There are advantages to doing what the AFM says. In the event of a failure of a powerplant higher up the initial climb, you are likely to be in a better configuration for the climb and have an aeroplane which is substantially easier to fly. Because you are faster the fin is more effective so the initial rudder correction will need to be less - if you don't recognise it immediately (and the majority of engine failures are not like the events in the sim - there's a high level of shock, stress, vibration, possibly noise, probably horrible smells etc) I believe that what I'm talking about gives you a better chance to deal with it.

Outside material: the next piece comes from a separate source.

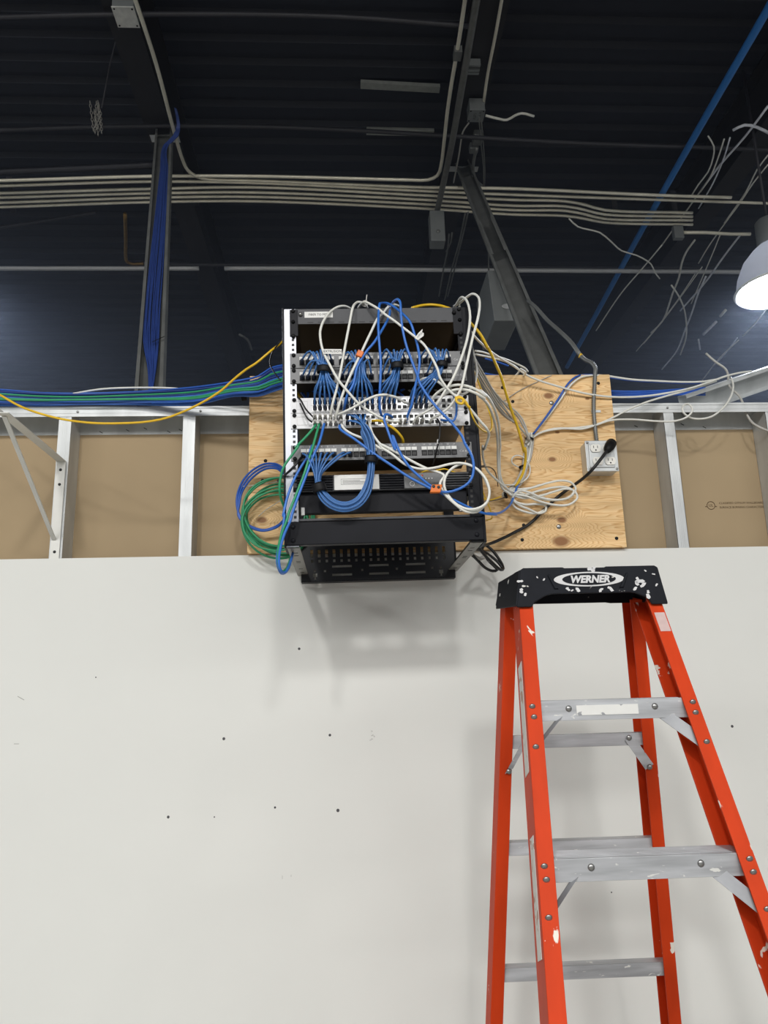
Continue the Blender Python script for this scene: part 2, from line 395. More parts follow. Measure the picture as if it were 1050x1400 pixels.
# ------------------------------------------------------------------ wall rack
ROLL = math.radians(0.75)
RO = Vector((-.145, YF, 1.838)); W, H, D = .515, .672, .479
RM = Matrix.Translation(RO) @ Matrix.Rotation(-ROLL, 4, 'Y')
def rk(u, w_, v): return RM @ Vector((u, w_, v))
rack = thing('wall_rack', 'black open steel wall rack hung on the plywood board', 'rack', RO, (0, -ROLL, 0))
def holes_mb(xs, v0, v1, step, yy, s=.0035):
    m = MB(); v = v0
    while v < v1:
        for x in xs: m.box(x-s, x+s, yy, yy+.0006, v-s, v+s)
        v += step
    return m
for sx, mt in ((0, RAILM), (1, BLK)):
    a, b = (0, .034) if not sx else (W-.034, W)
    m = MB(); m.box(a, b, 0, .0025, 0, H)
    m.box(*((0, .0025) if not sx else (W-.0025, W)), .0025, .07, 0, H)
    r = m.build('mounting_rail', mt if sx else RAILM, rack, bevel=.0008)
    r['label'] = 'left upright, black with its bright sheen coloured in grey' if not sx else 'right upright, black'
    stuff(holes_mb([b-.009 if not sx else a+.009], .02, H-.01, .0147, -.0005).build('rail_holes', PORTB, r))
MB().box(-.004, .0015, -.003, .08, -.002, H+.002).build('side_edge', BLK, rack, bevel=.001)
MB().box(W-.0015, W+.006, -.003, .08, -.002, H+.002).build('side_edge', BLK, rack, bevel=.001)
for s in (0, 1):
    a, b = (0.004, .036) if not s else (W-.036, W-.004)
    x0, x1 = (.002, .0045) if not s else (W-.0045, W-.002)
    m = MB(); m.box(a, b, .006, D, -.002, .0005); m.box(x0, x1, .006, D, 0, .04)
    ar = m.build('lower_side_arm', ARMM, rack); ar['label'] = 'flat grey underside strip with small holes'
    hh = MB()
    for yy in (.07, .11, .2, .22, .33, .40): hh.box((a+b)/2-.006, (a+b)/2+.006, yy, yy+.006, -.0026, -.002)
    stuff(hh.build('arm_holes', PORTB, ar))
    m = MB(); m.box(a, b, .006, D, H-.003, H); m.box(x0, x1, .006, D, H-.04, H); m.build('upper_side_arm', BLK, rack)
    MB().box(a, b, D-.006, D, 0, H).build('rear_upright', BLK, rack)
MB().box(0, W, -.006, .018, .004, .066).build('lower_front_bar', BLK, rack, bevel=.002)
MB().box(.035, W-.035, -.010, -.004, .0655, .072).build('bar_lip', SLATE, rack, bevel=.001)
MB().box(.02, W-.02, D-.02, D-.004, H-.05, H).build('upper_rear_bar', BLK, rack)
bs = None
for u, v in ((.019, .016), (.019, .052), (W-.019, .018), (W-.019, .056)):
    if bs is None: bs = MB().disc((0, 0, 0), (0, -1, 0), .0062, .0022, 12, .001).mesh('bolt', BLK)
    link('bolt', bs, rack, (u, -.006, v))
hl = []
for i in range(19):
    x = .045+i*.0232; hl += [(x, x+.0088, .050, .075), (x+.001, x+.0085, .034, .043)]
for k in range(3):
    x = .112+k*.116; hl += [(x, x+.062, .0165, .0235), (x, x+.062, -.010, -.003)]
for x in (.054, .086, .203, .312, .424, .452): hl.append((x, x+.007, .003, .010))
for x in (.052, .449): hl += [(x, x+.013, -.012, .0), (x+.004, x+.009, -.02, -.012)]
MB().plate(.015, W-.015, -.024, .115, D-.038, D-.035, hl).build('back_plate', mat('glossy_black_steel', (24, 25, 30), 0.3, spec=0.5), rack)
MB().box(.015, W-.015, D-.037, D-.001, -.027, -.024).build('back_lip', BLK, rack)

# rack gear: every unit is a thing of its own
u0, u1 = .0165, .4985
scr = MB().disc((0, 0, 0), (0, -1, 0), .0055, .0035, 12, .0015).mesh('rack_screw', BLKM)
def unit(name, label, cat, v0):
    return thing(name, label, cat, rk(0, 0, v0), (0, -ROLL, 0))
def screws(t, h, us=(.0265, .489)):
    for u in us:
        for v in (.006, h-.006): link('rack_screw', scr, t, (u, -.004, v))
# top fibre enclosure
t = unit('fiber_enclosure', 'dark grey fibre enclosure with white label, topmost in the rack', 'enclosure', .6245)
MB().plate(u0+.006, u1-.012, 0, .0445, -.0035, 0, []).build('front_plate', SLATE, t, bevel=.0008)
MB().box(.04, W-.04, 0.0, .30, .001, .043).build('case', BLKM, t)
m = MB()
for k in range(14): m.box(.066+k*.0285, .082+k*.0285, -.0042, -.0034, .0035, .0055)
stuff(m.build('slot_marks', PORTB, t))
MB().box(.058, .136, -.0048, -.0035, .018, .036).build('label_plate', PAPER, t)
text_mb([('FIBER TO MDF', .097, .027, .0088, 'CENTER')]).build('label_text', INK, t, mx=Matrix.Translation((0, -.005, 0)))
for u in (.047, .474): MB().disc((u, -.0035, .028), (0, -1, 0), .006, .006, 12, .002).build('latch_knob', SCREWM if u < .1 else BLKM, t)
MB().box(.017, .040, -.004, -.001, -.036, .043).build('bracket_ear', BLK, t, bevel=.001)
MB().box(.47, .497, -.004, -.001, -.036, .043).build('bracket_ear', BLK, t, bevel=.001)
screws(t, .0445); screws(t, -.03)

# ports
pk = MB(); pk.plate(-.0072, .0072, -.0068, .0068, -.0016, 0, [(-.0054, .0054, -.005, .0045)])
PK = pk.mesh('port', BLKM)
ph = MB(); ph.box(-.0056, .0056, -.0004, .0004, -.005, .0045); PH = ph.mesh('port_mouth', PORTB)
def patch_panel(v0, label, light):
    t = unit('patch_bay', label, 'patch panel', v0)
    MB().box(u0, u1, -.003, 0, 0, .0435).build('front_plate', SLATEM, t, bevel=.0008)
    MB().box(.03, W-.03, 0, .11, .002, .0415).build('rear_strip', BLKM, t)  # black strip made deeper to darken the gap below
    nums = []
    for g in range(4):
        gx = .0415+.107*g
        lm = MB()
        for k in range(6): lm.box(gx+.0008+k*.0160, gx+.0148+k*.0160, -.0042, -.003, .0240, .0325)
        stuff(lm.build('label_tags', PAPER, t))
        for k in range(6):
            x = gx+.0078+k*.0160
            p = link('port', PK, t, (x, -.003, .0150)); link('port_mouth', PH, p, (0, 0, 0))
            nums.append((str(g*6+k+1), x, .0382, .0062, 'CENTER'))
    nums.append(('Cat 6', .4745, .018, .0085, 'CENTER'))
    text_mb(nums).build('printed_numbers', INKW, t, mx=Matrix.Translation((0, -.0034, 0)))
    screws(t, .0435)
    return t
patch_panel(.494, 'grey patch panel, upper of the two under the fibre enclosure', 1)
patch_panel(.449, 'grey patch panel right above the white switches', 1)
patch_panel(.230, 'grey patch panel below the white switches, right half empty', 1)
ps = MB(); ps.plate(-.0066, .0066, -.0073, .0073, -.001, 0, [(-.0052, .0052, -.0052, .0048)]); PS = ps.mesh('port', SILV)
def switch(v0, label):
    t = unit('network_switch', label, 'switch', v0)
    MB().box(u0, u1, -.003, 0, 0, .0432).build('front_plate', SWW, t, bevel=.0008)
    MB().box(.036, W-.036, 0, .38, .0012, .042).build('case', SWU, t)
    m = MB()
    for a in (0, 1):
        m.box(.033, .062, -.0036, -.003, .010+a*.023, .0106+a*.023); m.box(.033+a*.0284, .0336+a*.0284, -.0036, -.003, .010, .0336)
    m.build('logo_outline', GREYJ, t)
    for g in range(4):
        for k in range(6):
            for r in (0, 1):
                p = link('port', PS, t, (.0815+g*.0862+k*.0138, -.003, .0125+r*.0165)); link('port_mouth', PH, p, (0, -.0002, 0))
    for c in (0, 1):
        for r in (0, 1):
            p = link('port', PS, t, (.4300+c*.0155, -.003, .0125+r*.0165)); link('port_mouth', PH, p, (0, -.0002, 0))
    m = MB(); m.box(.07, .455, -.0035, -.003, .0204, .0212)
    m.build('port_bezel', GREYJ, t)
    screws(t, .0432)
switch(.364, 'white rack switch, upper of the pair')
switch(.320, 'white rack switch, lower of the pair')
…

I don't fly noise abatement departures at all in Africa because off the very high chance of birdstrike. I don't want to hit birds when I am 20 degrees nose high with all my focus on the artificial horizon, the ASI, and generally scanning in the cockpit. I want the aircraft in a sensible climbing attitude, accelerating sensibly, and I want to see the monitor birds, the herons, and the clouds of swifts etc so that I stand a chance of avoiding them. At 200 kts and climbing the way I do I have seen and been able to miss large birds on a number of occasions and when you are climbing out of Kinshasa and all thats beneath you is jungle and the Congo river you think carefully about how you are going to climb the plane.

I'm not really enjoying the thread any more because I feel that some of you are so entrenched in one way of thinking that you don't even read the posts properly and simply sign on to have a gang mentality rant. Thats not why I started this - it was actually to discuss why some operators go blasting through the flap up speed and only retract flaps because they achieve a certain height and I don't understand that mentality.

I wanted to provoke a discussion and perhaps uncover something interesting and I have other things I'd like to discuss with regard to noise abatement (my first job was as an Acoustic Engineer for a company called Bruel and Kjaer) and I think with some cohesive discussion and effort we can present sensible noise solutions for business jets which are much easier for us to fly.

but I'll only get shot down so whats the point!